* Objective: Every line from the beginning of the records below up to the one holding "M_BLACK, h, 0.0004)" should be quoted exactly; leave out the rest.

— BEGIN —

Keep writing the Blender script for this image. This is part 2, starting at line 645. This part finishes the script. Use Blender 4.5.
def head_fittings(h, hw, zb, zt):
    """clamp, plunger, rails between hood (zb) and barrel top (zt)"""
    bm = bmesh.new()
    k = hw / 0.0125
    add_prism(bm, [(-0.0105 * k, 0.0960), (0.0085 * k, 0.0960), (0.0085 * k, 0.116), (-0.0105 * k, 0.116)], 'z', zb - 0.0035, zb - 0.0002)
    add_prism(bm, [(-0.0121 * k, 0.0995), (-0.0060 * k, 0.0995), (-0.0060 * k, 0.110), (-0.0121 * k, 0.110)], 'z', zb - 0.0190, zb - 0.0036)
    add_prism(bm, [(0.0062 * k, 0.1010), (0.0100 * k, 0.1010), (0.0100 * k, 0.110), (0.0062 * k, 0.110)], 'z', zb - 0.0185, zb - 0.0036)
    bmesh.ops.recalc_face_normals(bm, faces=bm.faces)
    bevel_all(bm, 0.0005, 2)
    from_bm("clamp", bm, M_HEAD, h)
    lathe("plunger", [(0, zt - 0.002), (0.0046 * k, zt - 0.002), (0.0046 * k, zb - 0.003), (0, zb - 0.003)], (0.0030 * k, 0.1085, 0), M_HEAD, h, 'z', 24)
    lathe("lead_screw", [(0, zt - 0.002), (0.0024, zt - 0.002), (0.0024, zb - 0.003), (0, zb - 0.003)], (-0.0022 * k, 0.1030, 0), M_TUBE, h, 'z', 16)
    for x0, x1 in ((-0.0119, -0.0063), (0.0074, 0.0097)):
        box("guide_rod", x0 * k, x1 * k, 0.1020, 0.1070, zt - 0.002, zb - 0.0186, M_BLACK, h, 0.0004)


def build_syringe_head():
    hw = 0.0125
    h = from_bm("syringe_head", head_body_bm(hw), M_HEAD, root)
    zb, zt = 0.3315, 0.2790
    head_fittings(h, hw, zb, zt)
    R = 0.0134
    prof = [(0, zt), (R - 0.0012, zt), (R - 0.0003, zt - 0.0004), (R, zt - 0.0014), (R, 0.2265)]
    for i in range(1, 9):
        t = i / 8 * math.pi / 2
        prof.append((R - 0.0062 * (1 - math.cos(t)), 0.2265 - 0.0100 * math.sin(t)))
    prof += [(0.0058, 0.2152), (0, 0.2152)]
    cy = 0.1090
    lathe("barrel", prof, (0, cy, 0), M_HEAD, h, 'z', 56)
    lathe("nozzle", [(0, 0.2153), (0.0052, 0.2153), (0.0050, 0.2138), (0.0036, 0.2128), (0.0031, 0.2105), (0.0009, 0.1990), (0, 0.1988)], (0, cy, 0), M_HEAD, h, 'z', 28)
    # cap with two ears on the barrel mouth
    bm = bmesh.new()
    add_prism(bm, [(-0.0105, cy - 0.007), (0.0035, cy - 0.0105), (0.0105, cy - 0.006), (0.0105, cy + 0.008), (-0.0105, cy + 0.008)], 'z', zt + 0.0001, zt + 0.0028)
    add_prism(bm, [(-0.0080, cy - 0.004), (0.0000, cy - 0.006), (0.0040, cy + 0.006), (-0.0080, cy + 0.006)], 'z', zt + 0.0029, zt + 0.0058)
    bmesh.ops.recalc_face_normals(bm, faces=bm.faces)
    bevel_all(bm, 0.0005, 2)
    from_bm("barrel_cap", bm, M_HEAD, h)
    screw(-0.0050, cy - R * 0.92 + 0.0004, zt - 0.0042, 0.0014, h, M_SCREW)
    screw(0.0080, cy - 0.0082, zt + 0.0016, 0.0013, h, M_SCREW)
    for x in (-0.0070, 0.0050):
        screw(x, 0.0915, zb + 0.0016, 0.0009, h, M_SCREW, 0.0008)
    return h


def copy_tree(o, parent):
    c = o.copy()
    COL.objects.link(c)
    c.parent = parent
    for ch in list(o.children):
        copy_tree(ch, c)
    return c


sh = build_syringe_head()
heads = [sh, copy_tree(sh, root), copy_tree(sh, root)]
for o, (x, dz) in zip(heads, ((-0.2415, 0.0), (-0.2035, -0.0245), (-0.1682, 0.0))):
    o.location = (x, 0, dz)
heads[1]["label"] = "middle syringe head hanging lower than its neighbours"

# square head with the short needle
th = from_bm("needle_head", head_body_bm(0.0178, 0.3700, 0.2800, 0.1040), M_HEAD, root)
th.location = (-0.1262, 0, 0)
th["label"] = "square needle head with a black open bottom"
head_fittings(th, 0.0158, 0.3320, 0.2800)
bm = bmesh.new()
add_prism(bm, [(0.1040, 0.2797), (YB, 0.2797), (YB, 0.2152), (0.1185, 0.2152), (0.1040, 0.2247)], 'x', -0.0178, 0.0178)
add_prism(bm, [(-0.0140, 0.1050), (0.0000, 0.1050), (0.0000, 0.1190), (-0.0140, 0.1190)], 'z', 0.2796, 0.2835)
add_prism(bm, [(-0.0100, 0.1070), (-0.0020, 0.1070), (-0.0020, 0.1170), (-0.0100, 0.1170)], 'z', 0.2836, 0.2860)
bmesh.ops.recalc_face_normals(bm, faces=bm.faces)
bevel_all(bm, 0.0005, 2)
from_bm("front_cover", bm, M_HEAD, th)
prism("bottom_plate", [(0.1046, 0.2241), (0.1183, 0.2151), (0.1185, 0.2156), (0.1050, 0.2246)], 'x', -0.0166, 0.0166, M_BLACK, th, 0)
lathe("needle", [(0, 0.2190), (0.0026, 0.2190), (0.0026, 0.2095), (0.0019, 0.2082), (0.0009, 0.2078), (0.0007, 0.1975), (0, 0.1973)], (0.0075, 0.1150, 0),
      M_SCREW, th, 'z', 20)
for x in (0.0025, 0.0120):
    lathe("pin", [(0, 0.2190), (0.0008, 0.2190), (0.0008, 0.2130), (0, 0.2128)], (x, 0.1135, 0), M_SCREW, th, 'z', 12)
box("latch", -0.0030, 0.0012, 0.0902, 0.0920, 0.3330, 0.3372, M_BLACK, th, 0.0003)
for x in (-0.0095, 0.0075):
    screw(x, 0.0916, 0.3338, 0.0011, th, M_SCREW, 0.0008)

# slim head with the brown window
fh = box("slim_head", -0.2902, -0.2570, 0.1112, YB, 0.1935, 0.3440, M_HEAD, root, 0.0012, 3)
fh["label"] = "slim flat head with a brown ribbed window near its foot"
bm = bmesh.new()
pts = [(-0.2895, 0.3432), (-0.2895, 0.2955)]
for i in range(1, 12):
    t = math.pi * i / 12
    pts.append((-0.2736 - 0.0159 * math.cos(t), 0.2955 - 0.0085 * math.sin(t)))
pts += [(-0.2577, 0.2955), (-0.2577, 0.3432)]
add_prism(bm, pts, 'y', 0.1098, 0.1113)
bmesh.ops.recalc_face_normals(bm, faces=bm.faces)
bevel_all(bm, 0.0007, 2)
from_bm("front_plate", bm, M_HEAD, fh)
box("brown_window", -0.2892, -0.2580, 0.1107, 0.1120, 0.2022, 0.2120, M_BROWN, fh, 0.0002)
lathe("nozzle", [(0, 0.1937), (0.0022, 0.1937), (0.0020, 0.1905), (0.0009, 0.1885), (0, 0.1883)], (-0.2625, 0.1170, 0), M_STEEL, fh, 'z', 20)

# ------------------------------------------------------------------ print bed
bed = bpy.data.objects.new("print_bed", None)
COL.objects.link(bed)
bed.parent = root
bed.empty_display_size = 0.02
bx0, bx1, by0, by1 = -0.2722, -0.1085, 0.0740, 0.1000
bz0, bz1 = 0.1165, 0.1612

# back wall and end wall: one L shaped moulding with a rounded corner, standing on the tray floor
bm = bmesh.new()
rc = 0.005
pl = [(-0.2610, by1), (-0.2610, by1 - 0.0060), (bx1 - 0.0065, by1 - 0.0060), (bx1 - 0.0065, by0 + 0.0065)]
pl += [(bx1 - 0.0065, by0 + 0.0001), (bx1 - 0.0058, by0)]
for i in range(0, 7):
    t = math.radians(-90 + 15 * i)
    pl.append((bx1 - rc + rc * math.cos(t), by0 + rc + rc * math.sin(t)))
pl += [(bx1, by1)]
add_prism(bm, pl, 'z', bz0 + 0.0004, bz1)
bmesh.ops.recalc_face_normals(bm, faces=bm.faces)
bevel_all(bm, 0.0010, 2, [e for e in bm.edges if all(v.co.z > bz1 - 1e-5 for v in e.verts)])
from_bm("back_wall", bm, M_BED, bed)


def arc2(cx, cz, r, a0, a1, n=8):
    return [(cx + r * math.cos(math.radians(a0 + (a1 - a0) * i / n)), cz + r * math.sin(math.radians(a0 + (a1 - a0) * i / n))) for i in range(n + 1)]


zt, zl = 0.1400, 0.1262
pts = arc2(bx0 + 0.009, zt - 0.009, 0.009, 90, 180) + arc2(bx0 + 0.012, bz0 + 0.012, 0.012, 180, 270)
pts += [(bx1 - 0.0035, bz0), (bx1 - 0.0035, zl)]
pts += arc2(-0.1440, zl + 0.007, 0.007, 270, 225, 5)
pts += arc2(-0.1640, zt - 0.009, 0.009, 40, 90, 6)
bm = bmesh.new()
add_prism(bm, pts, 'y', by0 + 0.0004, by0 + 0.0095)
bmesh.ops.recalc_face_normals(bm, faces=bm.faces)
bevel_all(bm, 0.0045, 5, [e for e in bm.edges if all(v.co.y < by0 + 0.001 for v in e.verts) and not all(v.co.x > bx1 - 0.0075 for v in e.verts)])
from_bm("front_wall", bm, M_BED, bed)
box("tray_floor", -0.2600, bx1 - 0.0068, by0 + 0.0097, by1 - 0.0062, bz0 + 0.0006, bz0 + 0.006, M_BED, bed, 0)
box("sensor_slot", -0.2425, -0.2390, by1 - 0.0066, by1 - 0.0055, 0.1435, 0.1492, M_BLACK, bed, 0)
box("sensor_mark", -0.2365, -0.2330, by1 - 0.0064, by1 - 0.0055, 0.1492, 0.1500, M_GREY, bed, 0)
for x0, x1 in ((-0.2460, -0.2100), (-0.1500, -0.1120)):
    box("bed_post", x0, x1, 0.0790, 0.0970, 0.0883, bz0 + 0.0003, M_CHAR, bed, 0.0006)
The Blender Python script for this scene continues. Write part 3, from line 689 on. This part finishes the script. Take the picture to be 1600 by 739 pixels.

— END —

* Result:
Keep writing the Blender script for this image. This is part 2, starting at line 645. This part finishes the script. Use Blender 4.5.
def head_fittings(h, hw, zb, zt):
    """clamp, plunger, rails between hood (zb) and barrel top (zt)"""
    bm = bmesh.new()
    k = hw / 0.0125
    add_prism(bm, [(-0.0105 * k, 0.0960), (0.0085 * k, 0.0960), (0.0085 * k, 0.116), (-0.0105 * k, 0.116)], 'z', zb - 0.0035, zb - 0.0002)
    add_prism(bm, [(-0.0121 * k, 0.0995), (-0.0060 * k, 0.0995), (-0.0060 * k, 0.110), (-0.0121 * k, 0.110)], 'z', zb - 0.0190, zb - 0.0036)
    add_prism(bm, [(0.0062 * k, 0.1010), (0.0100 * k, 0.1010), (0.0100 * k, 0.110), (0.0062 * k, 0.110)], 'z', zb - 0.0185, zb - 0.0036)
    bmesh.ops.recalc_face_normals(bm, faces=bm.faces)
    bevel_all(bm, 0.0005, 2)
    from_bm("clamp", bm, M_HEAD, h)
    lathe("plunger", [(0, zt - 0.002), (0.0046 * k, zt - 0.002), (0.0046 * k, zb - 0.003), (0, zb - 0.003)], (0.0030 * k, 0.1085, 0), M_HEAD, h, 'z', 24)
    lathe("lead_screw", [(0, zt - 0.002), (0.0024, zt - 0.002), (0.0024, zb - 0.003), (0, zb - 0.003)], (-0.0022 * k, 0.1030, 0), M_TUBE, h, 'z', 16)
    for x0, x1 in ((-0.0119, -0.0063), (0.0074, 0.0097)):
        box("guide_rod", x0 * k, x1 * k, 0.1020, 0.1070, zt - 0.002, zb - 0.0186, M_BLACK, h, 0.0004)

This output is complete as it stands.